When Russia faces uncomfortable accusations from abroad, the Kremlin normally lashes back with official declarations and scornful comments on state television. But when the Democratic National Committee and cybersecurity experts told The Washington Post that Russian government hackers had stolen an entire database of opposition research on presumptive GOP presidential nominee Donald Trump, officials here met the accusations with little more than a simple denial and a shrug. “Usually these kinds of leaks take place not because hackers broke in, but, as any professional will tell you, because someone simply forgot the password or set the simple password 123456,” German Klimenko, Putin’s top Internet adviser, said in remarks carried by the RIA Novosti state news agency. “Well, it’s always simpler to explain this away as the intrigues of enemies, rather than one’s own incompetence.”
“I absolutely rule out the possibility that the government or government agencies were involved in this,” Dmitry Peskov, a spokesman for President Vladimir Putin, told journalists in a curt statement.

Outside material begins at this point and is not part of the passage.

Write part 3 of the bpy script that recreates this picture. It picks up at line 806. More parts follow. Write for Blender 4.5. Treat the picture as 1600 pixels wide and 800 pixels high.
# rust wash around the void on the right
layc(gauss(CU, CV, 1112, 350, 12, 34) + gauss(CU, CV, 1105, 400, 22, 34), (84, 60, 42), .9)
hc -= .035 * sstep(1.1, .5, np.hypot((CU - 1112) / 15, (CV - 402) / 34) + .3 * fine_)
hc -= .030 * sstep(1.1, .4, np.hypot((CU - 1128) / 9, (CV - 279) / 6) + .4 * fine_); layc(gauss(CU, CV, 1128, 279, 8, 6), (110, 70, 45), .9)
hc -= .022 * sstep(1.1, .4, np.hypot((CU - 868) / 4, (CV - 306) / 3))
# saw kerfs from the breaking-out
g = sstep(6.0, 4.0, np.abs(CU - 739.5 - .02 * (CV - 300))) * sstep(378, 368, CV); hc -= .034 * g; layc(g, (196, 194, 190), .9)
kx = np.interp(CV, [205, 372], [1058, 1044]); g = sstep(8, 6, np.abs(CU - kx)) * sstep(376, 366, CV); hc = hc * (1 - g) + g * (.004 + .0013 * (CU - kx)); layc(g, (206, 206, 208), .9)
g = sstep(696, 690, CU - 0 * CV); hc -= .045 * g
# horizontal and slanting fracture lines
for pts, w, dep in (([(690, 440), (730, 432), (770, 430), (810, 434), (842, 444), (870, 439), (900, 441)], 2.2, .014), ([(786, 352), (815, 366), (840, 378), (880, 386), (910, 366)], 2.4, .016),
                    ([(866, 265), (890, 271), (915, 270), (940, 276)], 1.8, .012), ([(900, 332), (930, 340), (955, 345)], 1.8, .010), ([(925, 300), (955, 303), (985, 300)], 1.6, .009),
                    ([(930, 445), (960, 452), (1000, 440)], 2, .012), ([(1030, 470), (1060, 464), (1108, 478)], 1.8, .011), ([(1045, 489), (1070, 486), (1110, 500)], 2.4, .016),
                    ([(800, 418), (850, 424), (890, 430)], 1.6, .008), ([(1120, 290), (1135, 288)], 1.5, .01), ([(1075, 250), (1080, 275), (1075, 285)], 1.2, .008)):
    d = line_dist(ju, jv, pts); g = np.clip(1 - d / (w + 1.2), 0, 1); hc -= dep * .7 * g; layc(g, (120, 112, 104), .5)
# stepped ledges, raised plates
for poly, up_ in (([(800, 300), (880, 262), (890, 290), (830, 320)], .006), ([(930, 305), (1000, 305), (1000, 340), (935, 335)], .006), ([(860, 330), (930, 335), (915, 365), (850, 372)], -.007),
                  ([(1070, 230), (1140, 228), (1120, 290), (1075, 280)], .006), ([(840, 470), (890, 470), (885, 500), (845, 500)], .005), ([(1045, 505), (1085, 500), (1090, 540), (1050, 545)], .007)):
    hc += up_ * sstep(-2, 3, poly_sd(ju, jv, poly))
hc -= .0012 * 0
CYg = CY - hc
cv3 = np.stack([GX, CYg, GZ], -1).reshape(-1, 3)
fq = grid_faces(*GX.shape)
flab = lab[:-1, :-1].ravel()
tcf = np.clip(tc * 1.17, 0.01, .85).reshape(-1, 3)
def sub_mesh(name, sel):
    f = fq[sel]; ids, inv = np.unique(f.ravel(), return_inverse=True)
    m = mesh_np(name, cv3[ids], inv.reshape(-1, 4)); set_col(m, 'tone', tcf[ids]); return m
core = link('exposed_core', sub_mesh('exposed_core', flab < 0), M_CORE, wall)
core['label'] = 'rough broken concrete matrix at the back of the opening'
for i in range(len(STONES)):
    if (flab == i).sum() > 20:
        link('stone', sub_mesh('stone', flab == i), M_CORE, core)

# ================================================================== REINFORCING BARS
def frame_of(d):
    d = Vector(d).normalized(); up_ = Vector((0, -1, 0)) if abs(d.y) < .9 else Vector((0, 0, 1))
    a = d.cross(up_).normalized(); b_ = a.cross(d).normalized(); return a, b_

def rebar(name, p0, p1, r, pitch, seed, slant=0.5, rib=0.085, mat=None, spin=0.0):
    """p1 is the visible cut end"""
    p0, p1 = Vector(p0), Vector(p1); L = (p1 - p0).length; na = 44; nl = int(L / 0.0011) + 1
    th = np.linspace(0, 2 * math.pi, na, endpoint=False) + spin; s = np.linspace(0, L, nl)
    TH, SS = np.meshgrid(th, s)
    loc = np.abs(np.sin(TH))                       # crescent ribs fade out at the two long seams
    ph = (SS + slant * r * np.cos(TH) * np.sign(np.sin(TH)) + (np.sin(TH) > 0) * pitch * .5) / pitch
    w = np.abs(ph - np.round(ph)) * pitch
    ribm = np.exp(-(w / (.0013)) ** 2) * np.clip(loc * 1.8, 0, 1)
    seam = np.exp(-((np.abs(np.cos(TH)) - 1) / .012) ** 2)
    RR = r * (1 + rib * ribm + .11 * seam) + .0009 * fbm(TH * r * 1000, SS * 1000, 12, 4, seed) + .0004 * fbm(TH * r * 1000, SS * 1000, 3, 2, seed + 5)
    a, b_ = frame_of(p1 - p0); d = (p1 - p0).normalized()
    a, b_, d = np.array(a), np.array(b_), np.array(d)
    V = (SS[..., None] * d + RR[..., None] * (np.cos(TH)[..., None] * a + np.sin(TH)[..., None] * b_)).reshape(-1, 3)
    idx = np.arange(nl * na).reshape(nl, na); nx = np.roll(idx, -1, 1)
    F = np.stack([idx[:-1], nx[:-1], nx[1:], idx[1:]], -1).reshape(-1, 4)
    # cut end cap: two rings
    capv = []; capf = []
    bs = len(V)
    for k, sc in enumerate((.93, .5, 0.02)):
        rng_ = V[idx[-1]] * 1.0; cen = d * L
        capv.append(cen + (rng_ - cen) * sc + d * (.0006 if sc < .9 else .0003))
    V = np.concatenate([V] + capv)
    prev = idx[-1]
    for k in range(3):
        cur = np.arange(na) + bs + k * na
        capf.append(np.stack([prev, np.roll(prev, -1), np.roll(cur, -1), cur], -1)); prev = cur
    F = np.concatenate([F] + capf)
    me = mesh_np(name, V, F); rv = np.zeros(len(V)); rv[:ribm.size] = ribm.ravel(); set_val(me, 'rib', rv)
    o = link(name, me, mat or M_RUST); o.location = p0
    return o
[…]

Western officials have accused Russia of conducting a campaign of high-profile hacking attacks that have included cyberattacks in 2007 against Estonia, a 2014 assault on Ukraine’s power grid and a breach of the White House’s unclassified email server last year. The latest revelations risked plunging the Kremlin into the midst of a heated U.S. election cycle that has captured the attention of a Moscow elite eager for change in Washington.